Of Spies & Champagne: The Movie Duplicity Sparkles

March 23, 2009

Apparently champagne is the drink of choice among international corporate spies. That’s one of the take-away’s from Duplicity, a new romantic thriller starring Clive Owen and Julia Roberts. They’re former government spies carrying on a secret romance while playing out a high-stakes game of corporate espionage. The pair meets in Dubai, but the romance takes off with an extended tryst in what appears to be a luxury suite at the St. Regis Grand Hotel in Rome (it’s really a space at Convent of Sacred Heart in NYC). The champagne–mostly the bold Moët Grand Vintage Brut and off-dry White Star –keeps flowing in London and Miami, with champagne corks becoming a signal for a rendezvous.

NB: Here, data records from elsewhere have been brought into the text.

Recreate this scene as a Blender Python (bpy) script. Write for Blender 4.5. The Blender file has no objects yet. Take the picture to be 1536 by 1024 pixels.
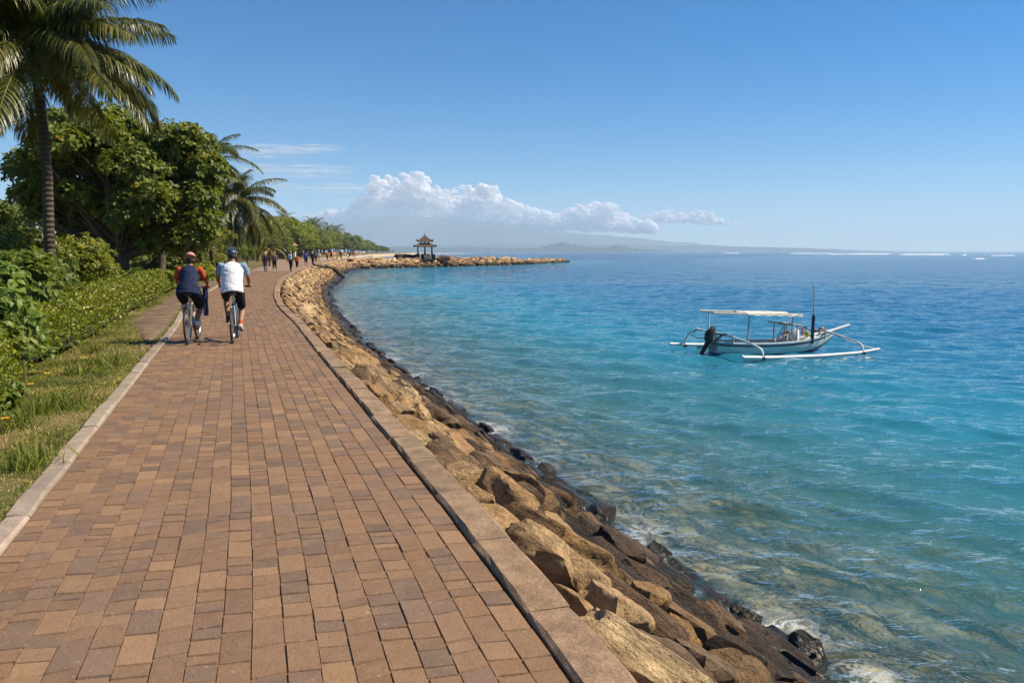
import bpy, bmesh, math, random
import numpy as np
from math import sin, cos, pi, radians, sqrt, atan2
from mathutils import Vector, Matrix, noise

scene = bpy.context.scene
COL = scene.collection
HC = 1.75            # eye height above the paving
PITCH = radians(6.45)
FOC = 28 / 36 * 1536
WZ = -2.05           # sea level below the paving
rng = np.random.default_rng(7)
random.seed(7)


def ground_point(px, py, z=0.0):
    """where a sight line of the photograph meets the level z"""
    d = (px - 768, FOC * cos(PITCH) + (512 - py) * sin(PITCH), -FOC * sin(PITCH) + (512 - py) * cos(PITCH))
    t = (z - HC) / d[2]
    return Vector((d[0] * t, d[1] * t, z))


def at_depth(px, py, y):
    """the point of a sight line at world distance y"""
    d = (px - 768, FOC * cos(PITCH) + (512 - py) * sin(PITCH), -FOC * sin(PITCH) + (512 - py) * cos(PITCH))
    t = y / d[1]
    return Vector((d[0] * t, y, HC + d[2] * t))


# ---------------------------------------------------------------- object helpers
def tag(o, label=None, cat=None, group=None, kind=None):
    if label: o['label'] = label
    if cat: o['category'] = cat
    if group: o['group'] = group
    if kind: o['kind'] = kind
    return o


def link(name, me, mat=None, parent=None, loc=None):
    o = bpy.data.objects.new(name, me)
    COL.objects.link(o)
    if mat is not None and me is not None and not len(me.materials):
        for m in (mat if isinstance(mat, (list, tuple)) else [mat]):
            me.materials.append(m)
    if parent is not None: o.parent = parent
    if loc is not None: o.location = loc
    return o


def empty(name, loc=(0, 0, 0), rz=0.0):
    o = bpy.data.objects.new(name, None)
    o.empty_display_size = 0.2
    COL.objects.link(o)
    o.location = loc
    o.rotation_euler = (0, 0, rz)
    return o


def np_mesh(name, V, F, smooth=False, point=None, face=None, sharp=None):
    """mesh from an (n,3) array and an (m,k) array or a list of faces"""
    me = bpy.data.meshes.new(name)
    V = np.asarray(V, dtype=np.float32)
    if isinstance(F, np.ndarray):
        m, k = F.shape
        me.vertices.add(len(V)); me.vertices.foreach_set('co', V.ravel())
        me.loops.add(m * k); me.loops.foreach_set('vertex_index', F.astype(np.int32).ravel())
        me.polygons.add(m)
        me.polygons.foreach_set('loop_start', np.arange(0, m * k, k, dtype=np.int32))
        me.update(calc_edges=True)
    else:
        me.from_pydata(V.tolist(), [], [list(map(int, f)) for f in F])
        me.update()
    me.polygons.foreach_set('use_smooth', np.full(len(me.polygons), bool(smooth)))
    for nm, a in (point or {}).items():
        a = np.asarray(a, dtype=np.float32)
        if a.ndim == 1:
            me.attributes.new(nm, 'FLOAT', 'POINT').data.foreach_set('value', a)
        else:
            if a.shape[1] == 3: a = np.c_[a, np.ones(len(a), dtype=np.float32)]
            me.attributes.new(nm, 'FLOAT_COLOR', 'POINT').data.foreach_set('color', a.astype(np.float32).ravel())
    for nm, a in (face or {}).items():
        a = np.asarray(a, dtype=np.float32)
        if a.ndim == 1:
            me.attributes.new(nm, 'FLOAT', 'FACE').data.foreach_set('value', a)
        else:
            if a.shape[1] == 3: a = np.c_[a, np.ones(len(a), dtype=np.float32)]
            me.attributes.new(nm, 'FLOAT_COLOR', 'FACE').data.foreach_set('color', a.astype(np.float32).ravel())
    if sharp is not None: me.set_sharp_from_angle(angle=radians(sharp))
    return me


class MB:
    """collects shapes into one mesh"""
    def __init__(s): s.v = []; s.f = []

    def add(s, verts, faces):
        o = len(s.v)
        s.v += [tuple(v) for v in verts]
        s.f += [tuple(i + o for i in f) for f in faces]
        return s

    def box(s, c, size, R=None, bev=0.0):
        sx, sy, sz = (a / 2 for a in size)
        b = min(bev, sx * .9, sy * .9, sz * .9)
        if b <= 0:
            P = [(x, y, z) for z in (-sz, sz) for x, y in ((-sx, -sy), (sx, -sy), (sx, sy), (-sx, sy))]
            Fs = [(3, 2, 1, 0), (4, 5, 6, 7), (0, 1, 5, 4), (1, 2, 6, 5), (2, 3, 7, 6), (3, 0, 4, 7)]
        else:
            P = []
            for z, k in ((-sz, b), (-sz + b, 0), (sz - b, 0), (sz, b)):
                P += [(-sx + k, -sy + k, z), (sx - k, -sy + k, z), (sx - k, sy - k, z), (-sx + k, sy - k, z)]
            Fs = [(3, 2, 1, 0), (12, 13, 14, 15)]
            for L in range(3):
                for i in range(4):
                    j = (i + 1) % 4
                    Fs.append((L * 4 + i, L * 4 + j, L * 4 + 4 + j, L * 4 + 4 + i))
        c = Vector(c)
        P = [(c + ((R @ Vector(p)) if R is not None else Vector(p))) for p in P]
        return s.add(P, Fs)

    def tube(s, pts, rad, n=8, cap=True, squash=None):
        pts = [Vector(p) for p in pts]
        if not hasattr(rad, '__len__'): rad = [rad] * len(pts)
        V = []; Fs = []
        up = None
        for i, p in enumerate(pts):
            t = (pts[min(i + 1, len(pts) - 1)] - pts[max(i - 1, 0)]).normalized()
            if up is None:
                up = t.orthogonal().normalized()
            up = (up - t * up.dot(t))
            up = up.normalized() if up.length > 1e-6 else t.orthogonal().normalized()
            w = t.cross(up)
            for k in range(n):
                a = 2 * pi * k / n
                V.append(p + (up * cos(a) + w * sin(a)) * rad[i])
        for i in range(len(pts) - 1):
            for k in range(n):
                k2 = (k + 1) % n
                Fs.append((i * n + k, i * n + k2, (i + 1) * n + k2, (i + 1) * n + k))
        if cap:
            Fs.append(tuple(range(n - 1, -1, -1)))
            Fs.append(tuple((len(pts) - 1) * n + k for k in range(n)))
        return s.add(V, Fs)

    def loft(s, secs, n=16, cap=True):
        """secs: (centre, half-axis vector a, half-axis vector b)"""
        V = []; Fs = []
        for c, a, b in secs:
            c, a, b = Vector(c), Vector(a), Vector(b)
            for k in range(n):
                t = 2 * pi * k / n
                V.append(c + a * cos(t) + b * sin(t))
        for i in range(len(secs) - 1):
            for k in range(n):
                k2 = (k + 1) % n
                Fs.append((i * n + k, i * n + k2, (i + 1) * n + k2, (i + 1) * n + k))
        if cap:
            Fs.append(tuple(range(n - 1, -1, -1)))
            Fs.append(tuple((len(secs) - 1) * n + k for k in range(n)))
        return s.add(V, Fs)

    def ball(s, c, r, n=12, m=8, R=None):
        c = Vector(c)
        if not hasattr(r, '__len__'): r = (r, r, r)
        V = [(0, 0, -r[2])]
        for i in range(1, m):
            ph = -pi / 2 + pi * i / m
            for k in range(n):
                a = 2 * pi * k / n
                V.append((r[0] * cos(ph) * cos(a), r[1] * cos(ph) * sin(a), r[2] * sin(ph)))
        V.append((0, 0, r[2]))
        Fs = []
        for k in range(n):
            Fs.append((0, 1 + (k + 1) % n, 1 + k))
            Fs.append((len(V) - 1, 1 + (m - 2) * n + k, 1 + (m - 2) * n + (k + 1) % n))
        for i in range(m - 2):
            for k in range(n):
                k2 = (k + 1) % n
                Fs.append((1 + i * n + k, 1 + i * n + k2, 1 + (i + 1) * n + k2, 1 + (i + 1) * n + k))
        return s.add([c + ((R @ Vector(p)) if R is not None else Vector(p)) for p in V], Fs)

    def torus(s, c, R0, r, axis='X', n=40, m=8):
        V = []; Fs = []
        for i in range(n):
            a = 2 * pi * i / n
            for k in range(m):
                b = 2 * pi * k / m
                q = R0 + r * cos(b)
                u, w, h = q * cos(a), q * sin(a), r * sin(b)
                V.append(Vector(c) + (Vector((h, u, w)) if axis == 'X' else Vector((u, w, h)) if axis == 'Z' else Vector((u, h, w))))
        for i in range(n):
            i2 = (i + 1) % n
            for k in range(m):
                k2 = (k + 1) % m
                Fs.append((i * m + k, i2 * m + k, i2 * m + k2, i * m + k2))
        return s.add(V, Fs)

    def mesh(s, name, smooth=False, sharp=None):
        me = bpy.data.meshes.new(name)
        me.from_pydata(s.v, [], s.f); me.update()
        bm = bmesh.new(); bm.from_mesh(me)
        bmesh.ops.recalc_face_normals(bm, faces=bm.faces); bm.to_mesh(me); bm.free()
        if smooth: me.polygons.foreach_set('use_smooth', np.ones(len(me.polygons), dtype=bool))
        if sharp is not None: me.set_sharp_from_angle(angle=radians(sharp))
        return me

    def build(s, name, mat, parent=None, smooth=False, sharp=None, loc=None):
        if smooth and sharp is None: sharp = 40
        return link(name, s.mesh(name, smooth, sharp), mat, parent, loc)


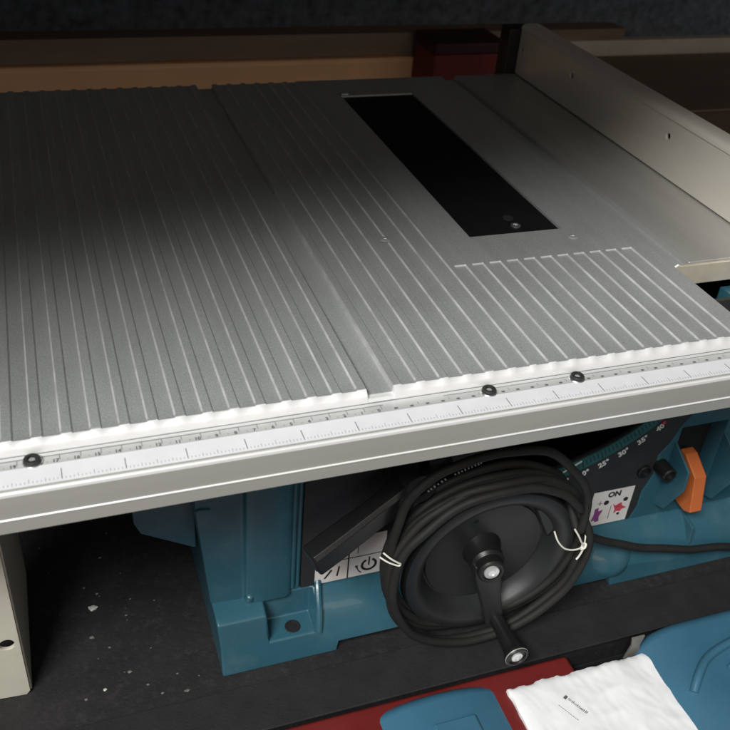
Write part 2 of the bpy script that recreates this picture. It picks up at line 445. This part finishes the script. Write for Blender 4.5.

Moet et Chandon Grand Vintage 2000 is one of the champagnes poured in the new film Duplicity.

The assertive and distinctive Moët et Chandon Grand Vintage 2000 is one of the champagnes poured in the new film Duplicity.

Duplicity was written and directed by Tom Gilroy, who wore the same two hats on the superb and dark movie Michael Clayton, also about corporate spying — but with less champagne. Duplicity is fast-paced and fun, with a rising tide of dramatic and romantic tension that at turns reminded me of the films Prizzi’s Honor, The Thomas Crown Affair and The Sting. Even at the dénouement, there’s Dom Pérignon. It’s a lovely piece of product placement, which adds to the plot and underpins the ideal of the glamorous life.

But spies and fine champagne have gone together ever since Ian Fleming created the archetypal international spy James Bond. The literary Bond drank Taittinger, but it hasn’t been featured on-screen since the Blanc de Blancs was sipped in 1963’s From Russia With Love, according to the site Atomic Martinis, which chronicles every ounce of booze consumed in James Bond films. Over the years, the cinematic Bond has been torn between two loves: Bollinger and Dom Pérignon. According to luxury site Bond Lifestyle, Sean Connery turns up his nose when offered Dom ’55 instead of the ’53 in Dr. No.  Roger Moore’s Bond comments that the villain in The Spy Who Loved Me can’t be all that bad if he serves Dom Pérignon ’52. And Moore wishes he had been greeted with a Dom ’62 instead of ’64 when he gets busted sneaking onto the villain’s private island in The Man with the Golden Gun.

In Goldeneye, Pierce Brosnan’s Bond pushes a button on the dashboard of his Aston Martin to open a compartment with a bottle of Bollinger La Grande Année 1988 and two flutes. Daniel Craig, the newest Bond, sips Bollinger in both Casino Royale and Quantum of Solace which is available on DVD March 24.